Provided material:

>> BEGIN

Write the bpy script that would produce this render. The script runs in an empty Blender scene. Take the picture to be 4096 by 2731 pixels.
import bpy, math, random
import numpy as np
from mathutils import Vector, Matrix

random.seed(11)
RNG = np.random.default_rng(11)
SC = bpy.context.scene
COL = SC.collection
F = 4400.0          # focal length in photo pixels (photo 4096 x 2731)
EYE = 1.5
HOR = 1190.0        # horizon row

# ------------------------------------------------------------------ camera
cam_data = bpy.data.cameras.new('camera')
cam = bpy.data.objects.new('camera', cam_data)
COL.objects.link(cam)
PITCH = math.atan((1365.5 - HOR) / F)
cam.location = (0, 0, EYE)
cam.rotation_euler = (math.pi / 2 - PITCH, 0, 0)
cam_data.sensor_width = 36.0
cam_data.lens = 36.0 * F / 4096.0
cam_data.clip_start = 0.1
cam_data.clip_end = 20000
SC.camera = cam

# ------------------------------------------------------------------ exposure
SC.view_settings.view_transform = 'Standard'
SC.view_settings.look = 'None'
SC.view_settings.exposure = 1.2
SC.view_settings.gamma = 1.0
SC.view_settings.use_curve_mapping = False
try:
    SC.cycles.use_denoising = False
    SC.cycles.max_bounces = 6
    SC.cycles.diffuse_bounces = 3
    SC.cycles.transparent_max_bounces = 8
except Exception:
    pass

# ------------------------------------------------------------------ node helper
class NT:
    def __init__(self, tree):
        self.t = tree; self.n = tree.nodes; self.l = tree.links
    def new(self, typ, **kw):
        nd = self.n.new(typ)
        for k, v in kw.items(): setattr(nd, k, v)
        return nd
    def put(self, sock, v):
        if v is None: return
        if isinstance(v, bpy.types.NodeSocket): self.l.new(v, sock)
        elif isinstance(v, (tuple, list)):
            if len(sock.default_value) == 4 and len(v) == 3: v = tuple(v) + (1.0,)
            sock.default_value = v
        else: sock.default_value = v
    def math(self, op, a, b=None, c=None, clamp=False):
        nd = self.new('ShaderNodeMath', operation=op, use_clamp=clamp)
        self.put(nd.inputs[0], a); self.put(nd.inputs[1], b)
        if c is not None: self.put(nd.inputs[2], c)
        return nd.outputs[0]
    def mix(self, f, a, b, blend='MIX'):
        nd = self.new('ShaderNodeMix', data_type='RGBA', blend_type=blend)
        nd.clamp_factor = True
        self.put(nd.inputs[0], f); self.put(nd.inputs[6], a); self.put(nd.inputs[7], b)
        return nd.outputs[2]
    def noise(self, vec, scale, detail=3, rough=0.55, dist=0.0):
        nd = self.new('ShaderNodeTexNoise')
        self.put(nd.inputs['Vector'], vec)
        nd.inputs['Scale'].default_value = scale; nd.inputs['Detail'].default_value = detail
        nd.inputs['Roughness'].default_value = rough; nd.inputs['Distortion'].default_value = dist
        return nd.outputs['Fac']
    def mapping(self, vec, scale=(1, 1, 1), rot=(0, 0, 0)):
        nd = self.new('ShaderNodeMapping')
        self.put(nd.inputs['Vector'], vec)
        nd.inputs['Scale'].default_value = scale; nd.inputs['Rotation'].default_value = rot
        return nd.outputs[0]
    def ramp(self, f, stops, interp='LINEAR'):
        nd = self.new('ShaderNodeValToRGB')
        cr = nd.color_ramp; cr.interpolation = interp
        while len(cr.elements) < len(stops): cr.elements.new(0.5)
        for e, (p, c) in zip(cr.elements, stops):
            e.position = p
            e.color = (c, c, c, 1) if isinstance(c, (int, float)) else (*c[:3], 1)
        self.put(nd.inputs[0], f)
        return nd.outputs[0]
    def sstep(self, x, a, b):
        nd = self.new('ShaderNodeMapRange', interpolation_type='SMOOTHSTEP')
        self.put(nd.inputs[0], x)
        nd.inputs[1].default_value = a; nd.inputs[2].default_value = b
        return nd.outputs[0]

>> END

Work required: Your task is to reproduce the whole listing exactly.

Result for this exercise:
Write the bpy script that would produce this render. The script runs in an empty Blender scene. Take the picture to be 4096 by 2731 pixels.
import bpy, math, random
import numpy as np
from mathutils import Vector, Matrix

random.seed(11)
RNG = np.random.default_rng(11)
SC = bpy.context.scene
COL = SC.collection
F = 4400.0          # focal length in photo pixels (photo 4096 x 2731)
EYE = 1.5
HOR = 1190.0        # horizon row

# ------------------------------------------------------------------ camera
cam_data = bpy.data.cameras.new('camera')
cam = bpy.data.objects.new('camera', cam_data)
COL.objects.link(cam)
PITCH = math.atan((1365.5 - HOR) / F)
cam.location = (0, 0, EYE)
cam.rotation_euler = (math.pi / 2 - PITCH, 0, 0)
cam_data.sensor_width = 36.0
cam_data.lens = 36.0 * F / 4096.0
cam_data.clip_start = 0.1
cam_data.clip_end = 20000
SC.camera = cam

# ------------------------------------------------------------------ exposure
SC.view_settings.view_transform = 'Standard'
SC.view_settings.look = 'None'
SC.view_settings.exposure = 1.2
SC.view_settings.gamma = 1.0
SC.view_settings.use_curve_mapping = False
try:
    SC.cycles.use_denoising = False
    SC.cycles.max_bounces = 6
    SC.cycles.diffuse_bounces = 3
    SC.cycles.transparent_max_bounces = 8
except Exception:
    pass

# ------------------------------------------------------------------ node helper
class NT:
    def __init__(self, tree):
        self.t = tree; self.n = tree.nodes; self.l = tree.links
    def new(self, typ, **kw):
        nd = self.n.new(typ)
        for k, v in kw.items(): setattr(nd, k, v)
        return nd
    def put(self, sock, v):
        if v is None: return
        if isinstance(v, bpy.types.NodeSocket): self.l.new(v, sock)
        elif isinstance(v, (tuple, list)):
            if len(sock.default_value) == 4 and len(v) == 3: v = tuple(v) + (1.0,)
            sock.default_value = v
        else: sock.default_value = v
    def math(self, op, a, b=None, c=None, clamp=False):
        nd = self.new('ShaderNodeMath', operation=op, use_clamp=clamp)
        self.put(nd.inputs[0], a); self.put(nd.inputs[1], b)
        if c is not None: self.put(nd.inputs[2], c)
        return nd.outputs[0]
    def mix(self, f, a, b, blend='MIX'):
        nd = self.new('ShaderNodeMix', data_type='RGBA', blend_type=blend)
        nd.clamp_factor = True
        self.put(nd.inputs[0], f); self.put(nd.inputs[6], a); self.put(nd.inputs[7], b)
        return nd.outputs[2]
    def noise(self, vec, scale, detail=3, rough=0.55, dist=0.0):
        nd = self.new('ShaderNodeTexNoise')
        self.put(nd.inputs['Vector'], vec)
        nd.inputs['Scale'].default_value = scale; nd.inputs['Detail'].default_value = detail
        nd.inputs['Roughness'].default_value = rough; nd.inputs['Distortion'].default_value = dist
        return nd.outputs['Fac']
    def mapping(self, vec, scale=(1, 1, 1), rot=(0, 0, 0)):
        nd = self.new('ShaderNodeMapping')
        self.put(nd.inputs['Vector'], vec)
        nd.inputs['Scale'].default_value = scale; nd.inputs['Rotation'].default_value = rot
        return nd.outputs[0]
    def ramp(self, f, stops, interp='LINEAR'):
        nd = self.new('ShaderNodeValToRGB')
        cr = nd.color_ramp; cr.interpolation = interp
        while len(cr.elements) < len(stops): cr.elements.new(0.5)
        for e, (p, c) in zip(cr.elements, stops):
            e.position = p
            e.color = (c, c, c, 1) if isinstance(c, (int, float)) else (*c[:3], 1)
        self.put(nd.inputs[0], f)
        return nd.outputs[0]
    def sstep(self, x, a, b):
        nd = self.new('ShaderNodeMapRange', interpolation_type='SMOOTHSTEP')
        self.put(nd.inputs[0], x)
        nd.inputs[1].default_value = a; nd.inputs[2].default_value = b
        return nd.outputs[0]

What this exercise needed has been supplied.